Anyway, thanks for sharing this.
It’s worse than that. Those are not just things that right-wingers don’t understand or don’t like—they are all things that are focused on prioritizing people and their experiences over property and the interests of its owners. (And in that sense I think the right-wingers understand that perfectly well—they just do not want to say it out loud.)
These damned fools are going to get us all killed.
I have had too many experiences, from huge, international companies, to financial institutions, down to the IT department at my employer, where the first step of tech support appears to be “deny the reality of the experience that the user says they are having” for me to believe that there is anything dependent on the provider. On far too many occasions I have given tech support people a detailed description of the problem I am experiencing, and everything I have done to try and resolve the issue before talking to them, only to have them tell me, right out of the gate, something stupid like “that shouldn’t be happening” (why the hell do you think I’m contacting you then?), or to deny that what I see on my screen is actually what I see on my screen, or to force me to do again all the things that I have already done. No, I think it is an endemic problem within the technology industry that people who provide tech support basically, fundamentally, do not want to help, and really just want to close tickets and get rid of customers.
The worst experience I had in the last couple years was with a person providing telephone support on an application that I use daily. He gave me a certain task that he needed the to do, and I did it. But apparently I did it too quickly for him, because when I said I had done it, he denied that I had done it, and then accused me of lying to him. It was some of the most egregious gaslighting I have ever experienced from tech support. Then he spent the next thirty minutes on the phone with me trying to convince me that he was trying to do his job, and to help, to persuade me to write a good review for him when I got the email for that. I absolutely did not write a good review for him.
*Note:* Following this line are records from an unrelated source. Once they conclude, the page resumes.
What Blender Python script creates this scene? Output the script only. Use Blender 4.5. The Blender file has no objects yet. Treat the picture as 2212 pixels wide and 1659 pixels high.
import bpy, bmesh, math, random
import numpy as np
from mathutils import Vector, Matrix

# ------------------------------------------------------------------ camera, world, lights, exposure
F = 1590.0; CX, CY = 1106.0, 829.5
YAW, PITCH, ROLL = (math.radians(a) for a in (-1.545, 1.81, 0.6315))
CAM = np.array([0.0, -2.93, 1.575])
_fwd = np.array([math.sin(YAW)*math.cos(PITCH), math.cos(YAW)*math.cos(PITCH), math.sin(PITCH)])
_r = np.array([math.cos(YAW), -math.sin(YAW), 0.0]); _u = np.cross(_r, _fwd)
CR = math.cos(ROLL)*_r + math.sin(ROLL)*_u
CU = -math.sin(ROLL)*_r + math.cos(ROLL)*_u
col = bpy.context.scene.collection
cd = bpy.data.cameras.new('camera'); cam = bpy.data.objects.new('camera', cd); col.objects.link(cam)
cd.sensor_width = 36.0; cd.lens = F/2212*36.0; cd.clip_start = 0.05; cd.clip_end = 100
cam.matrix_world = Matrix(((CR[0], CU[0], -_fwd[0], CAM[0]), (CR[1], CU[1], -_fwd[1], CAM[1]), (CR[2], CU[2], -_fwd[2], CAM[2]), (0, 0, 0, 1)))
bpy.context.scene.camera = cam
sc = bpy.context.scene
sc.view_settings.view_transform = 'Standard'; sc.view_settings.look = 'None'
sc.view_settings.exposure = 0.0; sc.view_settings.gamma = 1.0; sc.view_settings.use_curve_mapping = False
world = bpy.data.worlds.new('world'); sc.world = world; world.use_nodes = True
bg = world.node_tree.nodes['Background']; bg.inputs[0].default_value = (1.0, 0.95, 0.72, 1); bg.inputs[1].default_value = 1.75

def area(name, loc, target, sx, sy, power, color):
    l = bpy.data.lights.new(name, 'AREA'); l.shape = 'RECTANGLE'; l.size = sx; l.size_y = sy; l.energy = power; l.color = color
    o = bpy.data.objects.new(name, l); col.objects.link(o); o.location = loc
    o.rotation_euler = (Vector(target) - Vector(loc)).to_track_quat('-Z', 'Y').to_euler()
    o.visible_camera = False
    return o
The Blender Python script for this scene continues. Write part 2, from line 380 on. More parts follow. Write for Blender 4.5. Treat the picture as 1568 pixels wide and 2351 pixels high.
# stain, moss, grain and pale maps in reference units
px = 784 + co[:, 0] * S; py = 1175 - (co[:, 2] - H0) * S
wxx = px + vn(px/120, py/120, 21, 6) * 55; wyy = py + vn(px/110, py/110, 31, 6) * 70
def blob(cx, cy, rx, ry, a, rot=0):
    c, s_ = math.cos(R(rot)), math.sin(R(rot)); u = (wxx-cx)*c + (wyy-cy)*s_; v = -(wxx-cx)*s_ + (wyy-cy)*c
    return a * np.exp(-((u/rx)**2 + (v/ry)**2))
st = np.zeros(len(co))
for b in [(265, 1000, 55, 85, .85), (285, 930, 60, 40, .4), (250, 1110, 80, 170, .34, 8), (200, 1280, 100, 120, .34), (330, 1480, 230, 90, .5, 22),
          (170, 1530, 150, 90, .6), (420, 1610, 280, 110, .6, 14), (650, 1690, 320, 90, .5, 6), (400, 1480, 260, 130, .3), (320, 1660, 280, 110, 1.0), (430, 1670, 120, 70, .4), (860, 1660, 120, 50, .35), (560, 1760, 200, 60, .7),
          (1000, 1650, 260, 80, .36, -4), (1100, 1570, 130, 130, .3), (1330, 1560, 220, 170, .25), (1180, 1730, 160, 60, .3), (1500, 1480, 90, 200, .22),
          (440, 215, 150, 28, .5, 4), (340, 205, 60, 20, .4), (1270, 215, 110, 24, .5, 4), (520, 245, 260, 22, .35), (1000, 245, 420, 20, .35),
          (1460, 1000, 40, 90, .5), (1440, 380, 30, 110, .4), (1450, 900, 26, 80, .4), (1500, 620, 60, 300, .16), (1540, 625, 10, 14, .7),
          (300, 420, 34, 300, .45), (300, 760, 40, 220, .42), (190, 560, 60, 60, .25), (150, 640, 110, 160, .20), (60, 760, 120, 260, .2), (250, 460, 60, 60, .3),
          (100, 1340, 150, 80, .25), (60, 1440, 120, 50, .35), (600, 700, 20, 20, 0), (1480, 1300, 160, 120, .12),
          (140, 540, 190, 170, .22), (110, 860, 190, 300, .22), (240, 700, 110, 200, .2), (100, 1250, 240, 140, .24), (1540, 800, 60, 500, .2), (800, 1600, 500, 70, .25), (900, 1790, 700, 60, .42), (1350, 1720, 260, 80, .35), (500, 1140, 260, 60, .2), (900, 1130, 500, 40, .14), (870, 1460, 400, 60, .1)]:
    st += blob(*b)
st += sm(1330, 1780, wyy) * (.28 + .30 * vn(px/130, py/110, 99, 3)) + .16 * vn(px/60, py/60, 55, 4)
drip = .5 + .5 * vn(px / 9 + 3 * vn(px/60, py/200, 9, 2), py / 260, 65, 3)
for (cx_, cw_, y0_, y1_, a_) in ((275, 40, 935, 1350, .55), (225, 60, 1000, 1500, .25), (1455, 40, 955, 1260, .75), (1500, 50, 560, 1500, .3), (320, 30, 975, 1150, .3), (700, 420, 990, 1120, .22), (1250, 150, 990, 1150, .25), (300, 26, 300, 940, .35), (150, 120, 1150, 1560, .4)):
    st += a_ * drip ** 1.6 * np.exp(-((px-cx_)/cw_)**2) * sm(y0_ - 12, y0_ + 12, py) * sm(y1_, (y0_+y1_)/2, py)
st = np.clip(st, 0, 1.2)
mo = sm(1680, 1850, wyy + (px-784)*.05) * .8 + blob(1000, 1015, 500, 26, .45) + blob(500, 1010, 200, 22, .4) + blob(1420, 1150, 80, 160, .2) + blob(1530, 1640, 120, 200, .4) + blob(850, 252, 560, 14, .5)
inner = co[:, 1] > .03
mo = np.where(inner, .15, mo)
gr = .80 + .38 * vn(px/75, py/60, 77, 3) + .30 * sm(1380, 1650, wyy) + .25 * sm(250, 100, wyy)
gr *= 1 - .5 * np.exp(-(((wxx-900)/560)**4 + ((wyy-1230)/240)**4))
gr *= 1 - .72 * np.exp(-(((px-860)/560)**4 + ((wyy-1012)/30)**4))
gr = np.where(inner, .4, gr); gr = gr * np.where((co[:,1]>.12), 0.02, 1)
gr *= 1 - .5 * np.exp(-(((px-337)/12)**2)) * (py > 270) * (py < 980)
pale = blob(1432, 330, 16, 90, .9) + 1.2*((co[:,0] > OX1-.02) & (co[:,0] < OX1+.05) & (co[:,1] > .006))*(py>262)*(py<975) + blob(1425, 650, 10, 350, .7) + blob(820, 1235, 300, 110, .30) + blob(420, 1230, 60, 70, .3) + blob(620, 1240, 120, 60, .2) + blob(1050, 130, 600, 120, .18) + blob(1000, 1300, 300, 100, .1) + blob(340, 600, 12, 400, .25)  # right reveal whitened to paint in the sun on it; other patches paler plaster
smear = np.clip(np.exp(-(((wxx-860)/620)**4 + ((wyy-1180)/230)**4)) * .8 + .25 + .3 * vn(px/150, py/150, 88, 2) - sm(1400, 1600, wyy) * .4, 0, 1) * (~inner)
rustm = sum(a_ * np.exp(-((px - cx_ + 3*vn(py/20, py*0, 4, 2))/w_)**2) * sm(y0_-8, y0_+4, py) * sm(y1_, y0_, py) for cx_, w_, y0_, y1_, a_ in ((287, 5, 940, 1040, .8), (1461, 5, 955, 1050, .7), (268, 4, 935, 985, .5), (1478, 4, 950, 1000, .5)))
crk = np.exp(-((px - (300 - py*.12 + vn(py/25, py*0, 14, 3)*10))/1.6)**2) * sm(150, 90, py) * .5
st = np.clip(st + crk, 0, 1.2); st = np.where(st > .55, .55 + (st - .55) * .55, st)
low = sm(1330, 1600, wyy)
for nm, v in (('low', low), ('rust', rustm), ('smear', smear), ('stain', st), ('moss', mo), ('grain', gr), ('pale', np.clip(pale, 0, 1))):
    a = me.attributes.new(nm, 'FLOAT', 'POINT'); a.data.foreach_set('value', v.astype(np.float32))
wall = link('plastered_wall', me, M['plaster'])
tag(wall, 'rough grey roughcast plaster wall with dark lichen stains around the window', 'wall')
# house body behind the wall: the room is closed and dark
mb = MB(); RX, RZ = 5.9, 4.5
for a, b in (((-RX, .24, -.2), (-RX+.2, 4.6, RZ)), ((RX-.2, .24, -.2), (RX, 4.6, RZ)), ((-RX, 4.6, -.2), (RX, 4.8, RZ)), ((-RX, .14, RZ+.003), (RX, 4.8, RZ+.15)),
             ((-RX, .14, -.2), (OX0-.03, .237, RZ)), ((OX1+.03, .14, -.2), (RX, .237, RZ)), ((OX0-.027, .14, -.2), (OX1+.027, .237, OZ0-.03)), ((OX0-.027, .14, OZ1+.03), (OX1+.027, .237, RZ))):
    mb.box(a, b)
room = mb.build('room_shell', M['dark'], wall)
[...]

Another bad one I had was with my financial institution a few years ago after a major change in their online system. Significant functionality disappeared. So I got on the phone with them and told them what I needed to do. They kept giving me instructions to do things that were not actually available onscreen. Several times I read back to them every single word and option I could see on my screen, left to right, top to bottom, to explain to them that the thing they were telling me to click on simply was not there. Then they got impatient and angry at me for being obstreperous! Ultimately I had to talk to somebody else, who was able to see that, in fact, I was right, and the instructions the other person was trying to give me were not applicable. And then it still took months for the missing functionality to finally be added back into the system. (Interestingly, when it finally reappeared, it did not even work in the way the first “support” person was trying to instruct me!)
The most recent was just yesterday, when I wanted to change my New York Times subscription from home delivery to all digital. On their own website, they have a help page that says you can do this on your own—just go to the “subscription overview” section and choose “change subscription.” Guess what option was nowhere on my “subscription overview”? “Change subscription.” I read and re-read that page again and again, and tried clicking on various other options, for way too long. Finally I just had to use their chat support, which involved working first through an obvious AI, to a possible human with a script that they refused to deviate from. They changed my subscription, but I have no idea why it needed to be that difficult, especially when their own website had contradictory instructions.
Certainly, I have occasionally had decent tech support experiences. But those tend rather to be the exceptions that prove the rule.